'''
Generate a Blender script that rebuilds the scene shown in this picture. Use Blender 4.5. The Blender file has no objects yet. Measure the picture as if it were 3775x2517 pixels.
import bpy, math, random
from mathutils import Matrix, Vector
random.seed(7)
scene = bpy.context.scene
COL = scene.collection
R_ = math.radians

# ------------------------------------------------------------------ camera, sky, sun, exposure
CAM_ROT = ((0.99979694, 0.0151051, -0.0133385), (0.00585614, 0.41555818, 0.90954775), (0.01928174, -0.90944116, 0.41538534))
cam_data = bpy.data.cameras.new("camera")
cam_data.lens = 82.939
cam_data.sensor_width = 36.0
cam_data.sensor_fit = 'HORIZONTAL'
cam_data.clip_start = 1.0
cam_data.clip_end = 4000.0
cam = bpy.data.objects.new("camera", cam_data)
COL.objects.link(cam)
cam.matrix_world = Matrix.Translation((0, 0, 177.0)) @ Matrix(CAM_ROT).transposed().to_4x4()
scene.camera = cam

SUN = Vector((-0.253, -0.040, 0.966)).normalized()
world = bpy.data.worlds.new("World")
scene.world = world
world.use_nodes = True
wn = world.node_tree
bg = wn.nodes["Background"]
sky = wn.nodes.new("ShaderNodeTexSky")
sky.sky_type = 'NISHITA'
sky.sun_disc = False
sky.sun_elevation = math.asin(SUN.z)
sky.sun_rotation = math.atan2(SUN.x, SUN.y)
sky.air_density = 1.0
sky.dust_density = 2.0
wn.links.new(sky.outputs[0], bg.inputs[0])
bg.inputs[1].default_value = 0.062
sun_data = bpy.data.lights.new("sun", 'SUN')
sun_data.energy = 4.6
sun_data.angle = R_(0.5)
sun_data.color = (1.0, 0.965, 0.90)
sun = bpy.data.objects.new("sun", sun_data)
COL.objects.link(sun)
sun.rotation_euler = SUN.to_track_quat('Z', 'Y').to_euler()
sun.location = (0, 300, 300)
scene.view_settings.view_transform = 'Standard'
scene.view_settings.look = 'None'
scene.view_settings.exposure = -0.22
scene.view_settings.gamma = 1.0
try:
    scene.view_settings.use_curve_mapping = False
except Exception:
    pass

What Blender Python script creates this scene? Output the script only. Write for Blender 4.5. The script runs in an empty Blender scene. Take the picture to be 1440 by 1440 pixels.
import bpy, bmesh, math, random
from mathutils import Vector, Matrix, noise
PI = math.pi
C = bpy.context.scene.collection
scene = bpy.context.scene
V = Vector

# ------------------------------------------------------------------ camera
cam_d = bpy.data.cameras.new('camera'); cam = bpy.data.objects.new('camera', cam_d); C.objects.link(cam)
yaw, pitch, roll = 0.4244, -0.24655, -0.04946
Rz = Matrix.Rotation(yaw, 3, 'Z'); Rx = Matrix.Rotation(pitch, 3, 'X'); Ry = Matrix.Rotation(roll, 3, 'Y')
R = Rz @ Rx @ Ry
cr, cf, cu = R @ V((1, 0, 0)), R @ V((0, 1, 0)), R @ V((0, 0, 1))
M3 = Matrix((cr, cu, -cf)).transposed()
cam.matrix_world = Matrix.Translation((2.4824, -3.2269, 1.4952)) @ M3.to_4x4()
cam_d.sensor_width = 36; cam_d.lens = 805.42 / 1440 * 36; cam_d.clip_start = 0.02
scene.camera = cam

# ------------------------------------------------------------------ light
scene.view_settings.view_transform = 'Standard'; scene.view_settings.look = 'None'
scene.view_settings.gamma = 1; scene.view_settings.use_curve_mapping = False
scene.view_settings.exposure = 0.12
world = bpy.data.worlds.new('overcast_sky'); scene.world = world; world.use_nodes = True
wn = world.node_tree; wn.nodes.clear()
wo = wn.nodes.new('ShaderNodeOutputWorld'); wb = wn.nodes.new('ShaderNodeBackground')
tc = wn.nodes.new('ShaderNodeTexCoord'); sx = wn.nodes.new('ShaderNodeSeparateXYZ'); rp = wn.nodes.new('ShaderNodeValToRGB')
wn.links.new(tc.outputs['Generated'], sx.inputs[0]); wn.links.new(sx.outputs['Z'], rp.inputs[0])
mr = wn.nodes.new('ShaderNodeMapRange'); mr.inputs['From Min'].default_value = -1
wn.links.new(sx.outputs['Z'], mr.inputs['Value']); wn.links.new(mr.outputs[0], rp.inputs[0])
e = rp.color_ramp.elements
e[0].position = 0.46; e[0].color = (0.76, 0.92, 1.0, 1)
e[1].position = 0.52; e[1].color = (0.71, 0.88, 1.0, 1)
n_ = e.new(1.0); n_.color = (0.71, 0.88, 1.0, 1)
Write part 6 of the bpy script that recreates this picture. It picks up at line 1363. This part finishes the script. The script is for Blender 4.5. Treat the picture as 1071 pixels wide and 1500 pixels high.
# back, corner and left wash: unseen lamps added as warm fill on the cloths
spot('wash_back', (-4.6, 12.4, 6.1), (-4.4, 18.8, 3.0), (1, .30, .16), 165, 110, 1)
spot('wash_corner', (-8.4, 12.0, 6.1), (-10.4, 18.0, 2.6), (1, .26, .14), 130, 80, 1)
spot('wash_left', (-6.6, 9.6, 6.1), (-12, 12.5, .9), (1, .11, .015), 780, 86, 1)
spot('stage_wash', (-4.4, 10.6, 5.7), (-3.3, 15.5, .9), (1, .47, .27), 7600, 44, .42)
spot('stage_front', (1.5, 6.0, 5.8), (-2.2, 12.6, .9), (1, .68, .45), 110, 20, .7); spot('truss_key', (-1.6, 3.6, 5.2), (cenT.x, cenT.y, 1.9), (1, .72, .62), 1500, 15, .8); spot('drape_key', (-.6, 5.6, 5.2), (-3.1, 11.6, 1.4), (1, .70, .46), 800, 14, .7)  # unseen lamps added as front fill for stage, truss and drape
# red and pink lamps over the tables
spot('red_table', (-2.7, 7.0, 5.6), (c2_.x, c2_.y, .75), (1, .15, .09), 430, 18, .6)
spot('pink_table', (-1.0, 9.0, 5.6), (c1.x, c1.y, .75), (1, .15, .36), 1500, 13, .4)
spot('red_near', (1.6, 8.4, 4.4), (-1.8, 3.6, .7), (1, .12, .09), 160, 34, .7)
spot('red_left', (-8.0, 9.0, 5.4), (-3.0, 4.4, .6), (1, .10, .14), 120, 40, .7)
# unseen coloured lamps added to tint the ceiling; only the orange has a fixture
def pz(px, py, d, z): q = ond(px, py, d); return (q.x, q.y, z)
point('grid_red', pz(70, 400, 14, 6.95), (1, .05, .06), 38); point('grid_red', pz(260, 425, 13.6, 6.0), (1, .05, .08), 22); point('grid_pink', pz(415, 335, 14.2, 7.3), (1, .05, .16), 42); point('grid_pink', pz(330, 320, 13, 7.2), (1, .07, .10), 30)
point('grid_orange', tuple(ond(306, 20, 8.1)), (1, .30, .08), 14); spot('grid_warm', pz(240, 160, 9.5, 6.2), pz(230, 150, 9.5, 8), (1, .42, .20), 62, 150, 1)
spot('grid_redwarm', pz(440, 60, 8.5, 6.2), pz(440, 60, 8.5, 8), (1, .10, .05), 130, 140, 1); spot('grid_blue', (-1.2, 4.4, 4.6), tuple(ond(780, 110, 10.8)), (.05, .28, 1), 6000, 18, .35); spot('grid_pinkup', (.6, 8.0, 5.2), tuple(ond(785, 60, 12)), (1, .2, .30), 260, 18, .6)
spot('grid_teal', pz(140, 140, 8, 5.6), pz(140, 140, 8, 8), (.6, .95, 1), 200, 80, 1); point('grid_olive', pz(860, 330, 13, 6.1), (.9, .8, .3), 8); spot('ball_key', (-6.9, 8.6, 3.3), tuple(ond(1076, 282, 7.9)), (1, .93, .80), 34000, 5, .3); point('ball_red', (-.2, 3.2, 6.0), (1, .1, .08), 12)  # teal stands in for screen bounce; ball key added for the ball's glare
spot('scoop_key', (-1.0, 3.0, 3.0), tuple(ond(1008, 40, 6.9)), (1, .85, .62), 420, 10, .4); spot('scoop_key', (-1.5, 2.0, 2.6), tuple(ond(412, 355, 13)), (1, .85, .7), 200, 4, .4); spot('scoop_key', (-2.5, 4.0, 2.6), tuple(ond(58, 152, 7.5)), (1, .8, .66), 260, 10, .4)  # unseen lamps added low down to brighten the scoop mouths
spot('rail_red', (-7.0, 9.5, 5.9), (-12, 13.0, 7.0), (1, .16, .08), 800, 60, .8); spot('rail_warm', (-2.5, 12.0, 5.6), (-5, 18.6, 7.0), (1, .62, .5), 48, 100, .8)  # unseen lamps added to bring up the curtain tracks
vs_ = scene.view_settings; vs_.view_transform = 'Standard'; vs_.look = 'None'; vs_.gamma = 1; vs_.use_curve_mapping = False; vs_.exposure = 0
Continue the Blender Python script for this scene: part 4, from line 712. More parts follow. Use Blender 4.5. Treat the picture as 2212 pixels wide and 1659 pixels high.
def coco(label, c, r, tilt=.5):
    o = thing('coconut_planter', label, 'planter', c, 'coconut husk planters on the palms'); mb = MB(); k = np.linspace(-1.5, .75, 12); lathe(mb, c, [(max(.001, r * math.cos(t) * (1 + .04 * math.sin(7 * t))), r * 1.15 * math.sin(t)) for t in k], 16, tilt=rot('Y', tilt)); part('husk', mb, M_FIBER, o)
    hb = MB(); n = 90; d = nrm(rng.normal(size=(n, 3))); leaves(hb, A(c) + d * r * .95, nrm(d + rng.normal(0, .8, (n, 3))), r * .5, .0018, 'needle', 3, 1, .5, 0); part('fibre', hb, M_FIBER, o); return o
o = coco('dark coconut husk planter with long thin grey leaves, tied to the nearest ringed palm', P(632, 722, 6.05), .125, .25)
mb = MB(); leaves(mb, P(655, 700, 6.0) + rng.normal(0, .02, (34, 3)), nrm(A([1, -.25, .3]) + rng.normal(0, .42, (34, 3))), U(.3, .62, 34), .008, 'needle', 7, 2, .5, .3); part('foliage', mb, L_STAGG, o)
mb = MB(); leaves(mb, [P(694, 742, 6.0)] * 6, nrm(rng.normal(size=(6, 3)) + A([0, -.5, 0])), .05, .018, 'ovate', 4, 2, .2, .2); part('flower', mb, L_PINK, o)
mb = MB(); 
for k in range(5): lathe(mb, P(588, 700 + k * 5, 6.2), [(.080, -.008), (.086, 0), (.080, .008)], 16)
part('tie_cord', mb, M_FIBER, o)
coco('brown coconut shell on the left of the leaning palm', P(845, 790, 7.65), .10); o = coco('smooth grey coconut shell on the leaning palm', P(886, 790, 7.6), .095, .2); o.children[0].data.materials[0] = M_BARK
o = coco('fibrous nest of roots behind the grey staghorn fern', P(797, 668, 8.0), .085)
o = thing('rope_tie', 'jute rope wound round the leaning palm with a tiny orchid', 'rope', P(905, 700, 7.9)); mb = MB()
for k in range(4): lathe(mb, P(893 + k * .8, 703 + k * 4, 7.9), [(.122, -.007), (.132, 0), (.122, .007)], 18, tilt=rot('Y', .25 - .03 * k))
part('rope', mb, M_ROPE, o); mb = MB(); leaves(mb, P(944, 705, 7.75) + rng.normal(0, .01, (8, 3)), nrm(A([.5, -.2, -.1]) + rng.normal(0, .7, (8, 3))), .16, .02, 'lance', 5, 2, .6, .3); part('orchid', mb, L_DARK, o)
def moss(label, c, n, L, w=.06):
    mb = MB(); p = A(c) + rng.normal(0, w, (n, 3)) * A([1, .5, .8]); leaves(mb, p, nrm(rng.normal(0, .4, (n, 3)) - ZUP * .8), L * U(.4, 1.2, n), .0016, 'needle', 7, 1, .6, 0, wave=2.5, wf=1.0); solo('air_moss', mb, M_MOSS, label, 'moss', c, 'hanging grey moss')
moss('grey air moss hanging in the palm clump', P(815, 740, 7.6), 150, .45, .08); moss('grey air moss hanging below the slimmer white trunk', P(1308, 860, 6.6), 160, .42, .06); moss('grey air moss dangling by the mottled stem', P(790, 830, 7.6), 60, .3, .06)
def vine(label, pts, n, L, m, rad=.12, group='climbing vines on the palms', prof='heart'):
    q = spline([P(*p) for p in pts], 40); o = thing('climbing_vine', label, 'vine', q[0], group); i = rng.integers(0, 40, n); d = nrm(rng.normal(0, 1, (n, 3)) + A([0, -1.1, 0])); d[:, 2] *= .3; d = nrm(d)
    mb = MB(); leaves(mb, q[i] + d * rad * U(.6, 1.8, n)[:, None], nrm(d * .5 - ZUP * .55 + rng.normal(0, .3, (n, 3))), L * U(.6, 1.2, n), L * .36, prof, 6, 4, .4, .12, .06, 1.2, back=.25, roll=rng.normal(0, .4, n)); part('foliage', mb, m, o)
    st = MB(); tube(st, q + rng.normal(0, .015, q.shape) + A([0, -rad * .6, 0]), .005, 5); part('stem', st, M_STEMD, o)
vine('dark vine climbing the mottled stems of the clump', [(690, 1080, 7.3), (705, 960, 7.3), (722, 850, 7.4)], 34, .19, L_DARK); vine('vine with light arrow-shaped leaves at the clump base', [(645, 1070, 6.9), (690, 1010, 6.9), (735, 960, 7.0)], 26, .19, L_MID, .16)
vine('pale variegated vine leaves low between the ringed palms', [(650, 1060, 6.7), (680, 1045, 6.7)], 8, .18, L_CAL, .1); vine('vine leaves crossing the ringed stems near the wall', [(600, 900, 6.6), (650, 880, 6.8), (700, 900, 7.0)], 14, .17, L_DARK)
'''
■ **Set task**:
Please transcribe, exactly and with nothing added, the lines from the first line of the material above through the line that contains "R_ = math.radians".

■ **Output of the task**:
Generate a Blender script that rebuilds the scene shown in this picture. Use Blender 4.5. The Blender file has no objects yet. Measure the picture as if it were 3775x2517 pixels.
import bpy, math, random
from mathutils import Matrix, Vector
random.seed(7)
scene = bpy.context.scene
COL = scene.collection
R_ = math.radians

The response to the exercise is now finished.